╭─ Data shown

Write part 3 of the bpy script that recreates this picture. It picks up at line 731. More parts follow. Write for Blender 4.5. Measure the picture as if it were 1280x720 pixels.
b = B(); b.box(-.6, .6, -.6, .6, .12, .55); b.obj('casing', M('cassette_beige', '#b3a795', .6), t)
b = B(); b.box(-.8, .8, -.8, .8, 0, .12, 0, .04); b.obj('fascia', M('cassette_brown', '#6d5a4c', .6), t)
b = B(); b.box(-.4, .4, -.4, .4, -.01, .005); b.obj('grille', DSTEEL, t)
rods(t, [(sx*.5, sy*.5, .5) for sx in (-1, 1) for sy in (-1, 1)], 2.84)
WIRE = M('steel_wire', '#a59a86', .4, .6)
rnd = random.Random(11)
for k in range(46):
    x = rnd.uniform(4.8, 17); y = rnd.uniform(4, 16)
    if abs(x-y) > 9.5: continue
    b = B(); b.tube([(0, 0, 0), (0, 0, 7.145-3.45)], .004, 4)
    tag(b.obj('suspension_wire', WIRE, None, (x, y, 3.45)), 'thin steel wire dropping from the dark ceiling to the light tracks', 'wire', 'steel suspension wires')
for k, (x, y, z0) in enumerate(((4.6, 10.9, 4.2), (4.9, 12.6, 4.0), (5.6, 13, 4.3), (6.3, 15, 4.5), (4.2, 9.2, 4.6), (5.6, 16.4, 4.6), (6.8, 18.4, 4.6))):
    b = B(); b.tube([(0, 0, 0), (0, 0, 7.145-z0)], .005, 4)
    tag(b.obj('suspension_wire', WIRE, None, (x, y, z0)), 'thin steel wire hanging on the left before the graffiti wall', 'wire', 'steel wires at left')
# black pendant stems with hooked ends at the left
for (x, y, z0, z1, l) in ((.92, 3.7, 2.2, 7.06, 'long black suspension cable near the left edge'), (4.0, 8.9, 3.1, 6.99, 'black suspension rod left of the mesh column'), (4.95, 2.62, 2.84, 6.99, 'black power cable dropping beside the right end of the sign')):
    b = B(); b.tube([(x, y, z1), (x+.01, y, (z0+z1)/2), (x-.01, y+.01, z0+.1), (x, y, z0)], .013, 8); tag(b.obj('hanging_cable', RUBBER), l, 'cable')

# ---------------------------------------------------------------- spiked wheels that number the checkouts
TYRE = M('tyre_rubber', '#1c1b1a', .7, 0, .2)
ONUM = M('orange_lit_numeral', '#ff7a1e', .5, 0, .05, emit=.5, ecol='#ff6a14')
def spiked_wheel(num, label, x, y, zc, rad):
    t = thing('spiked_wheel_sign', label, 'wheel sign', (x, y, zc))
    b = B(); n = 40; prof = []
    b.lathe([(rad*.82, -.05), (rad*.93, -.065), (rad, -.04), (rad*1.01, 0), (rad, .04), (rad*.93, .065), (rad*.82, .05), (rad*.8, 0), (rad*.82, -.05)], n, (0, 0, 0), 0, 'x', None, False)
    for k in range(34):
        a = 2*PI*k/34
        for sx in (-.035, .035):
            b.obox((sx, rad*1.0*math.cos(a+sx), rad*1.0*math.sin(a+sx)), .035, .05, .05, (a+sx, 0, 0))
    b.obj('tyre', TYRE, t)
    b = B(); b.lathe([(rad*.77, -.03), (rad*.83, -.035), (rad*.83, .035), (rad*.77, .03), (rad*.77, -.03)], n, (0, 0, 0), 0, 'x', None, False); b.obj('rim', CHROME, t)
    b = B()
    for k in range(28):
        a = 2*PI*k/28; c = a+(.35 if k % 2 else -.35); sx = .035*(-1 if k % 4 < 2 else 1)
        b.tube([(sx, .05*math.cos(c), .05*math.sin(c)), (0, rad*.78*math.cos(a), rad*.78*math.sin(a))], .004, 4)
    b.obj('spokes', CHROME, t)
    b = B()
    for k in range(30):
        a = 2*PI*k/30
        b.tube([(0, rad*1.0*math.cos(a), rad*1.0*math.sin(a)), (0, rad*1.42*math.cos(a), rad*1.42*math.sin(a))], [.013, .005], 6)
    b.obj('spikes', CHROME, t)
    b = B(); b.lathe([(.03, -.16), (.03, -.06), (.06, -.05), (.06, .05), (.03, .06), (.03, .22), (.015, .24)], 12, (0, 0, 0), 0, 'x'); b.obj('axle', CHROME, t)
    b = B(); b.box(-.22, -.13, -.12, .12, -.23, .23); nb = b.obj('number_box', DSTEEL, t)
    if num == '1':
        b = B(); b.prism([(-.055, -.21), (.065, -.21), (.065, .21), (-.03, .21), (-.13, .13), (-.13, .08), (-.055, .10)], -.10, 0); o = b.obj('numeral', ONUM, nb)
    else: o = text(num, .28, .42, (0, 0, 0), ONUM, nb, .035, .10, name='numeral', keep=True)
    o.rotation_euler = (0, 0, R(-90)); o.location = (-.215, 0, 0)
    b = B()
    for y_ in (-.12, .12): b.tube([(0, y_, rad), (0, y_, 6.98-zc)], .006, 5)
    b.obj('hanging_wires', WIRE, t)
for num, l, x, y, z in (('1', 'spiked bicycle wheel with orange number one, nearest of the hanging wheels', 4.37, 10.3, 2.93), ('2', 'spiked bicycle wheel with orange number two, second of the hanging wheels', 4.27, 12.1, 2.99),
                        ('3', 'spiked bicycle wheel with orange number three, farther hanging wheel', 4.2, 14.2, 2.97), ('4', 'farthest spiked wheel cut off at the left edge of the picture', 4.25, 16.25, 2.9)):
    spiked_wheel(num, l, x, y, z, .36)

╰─

Return the lines above precisely as they appear, beginning at the first line and ending at the line with "RUBBER), l, 'cable')", and nothing after it.

Write part 3 of the bpy script that recreates this picture. It picks up at line 731. More parts follow. Write for Blender 4.5. Measure the picture as if it were 1280x720 pixels.
b = B(); b.box(-.6, .6, -.6, .6, .12, .55); b.obj('casing', M('cassette_beige', '#b3a795', .6), t)
b = B(); b.box(-.8, .8, -.8, .8, 0, .12, 0, .04); b.obj('fascia', M('cassette_brown', '#6d5a4c', .6), t)
b = B(); b.box(-.4, .4, -.4, .4, -.01, .005); b.obj('grille', DSTEEL, t)
rods(t, [(sx*.5, sy*.5, .5) for sx in (-1, 1) for sy in (-1, 1)], 2.84)
WIRE = M('steel_wire', '#a59a86', .4, .6)
rnd = random.Random(11)
for k in range(46):
    x = rnd.uniform(4.8, 17); y = rnd.uniform(4, 16)
    if abs(x-y) > 9.5: continue
    b = B(); b.tube([(0, 0, 0), (0, 0, 7.145-3.45)], .004, 4)
    tag(b.obj('suspension_wire', WIRE, None, (x, y, 3.45)), 'thin steel wire dropping from the dark ceiling to the light tracks', 'wire', 'steel suspension wires')
for k, (x, y, z0) in enumerate(((4.6, 10.9, 4.2), (4.9, 12.6, 4.0), (5.6, 13, 4.3), (6.3, 15, 4.5), (4.2, 9.2, 4.6), (5.6, 16.4, 4.6), (6.8, 18.4, 4.6))):
    b = B(); b.tube([(0, 0, 0), (0, 0, 7.145-z0)], .005, 4)
    tag(b.obj('suspension_wire', WIRE, None, (x, y, z0)), 'thin steel wire hanging on the left before the graffiti wall', 'wire', 'steel wires at left')
# black pendant stems with hooked ends at the left
for (x, y, z0, z1, l) in ((.92, 3.7, 2.2, 7.06, 'long black suspension cable near the left edge'), (4.0, 8.9, 3.1, 6.99, 'black suspension rod left of the mesh column'), (4.95, 2.62, 2.84, 6.99, 'black power cable dropping beside the right end of the sign')):
    b = B(); b.tube([(x, y, z1), (x+.01, y, (z0+z1)/2), (x-.01, y+.01, z0+.1), (x, y, z0)], .013, 8); tag(b.obj('hanging_cable', RUBBER), l, 'cable')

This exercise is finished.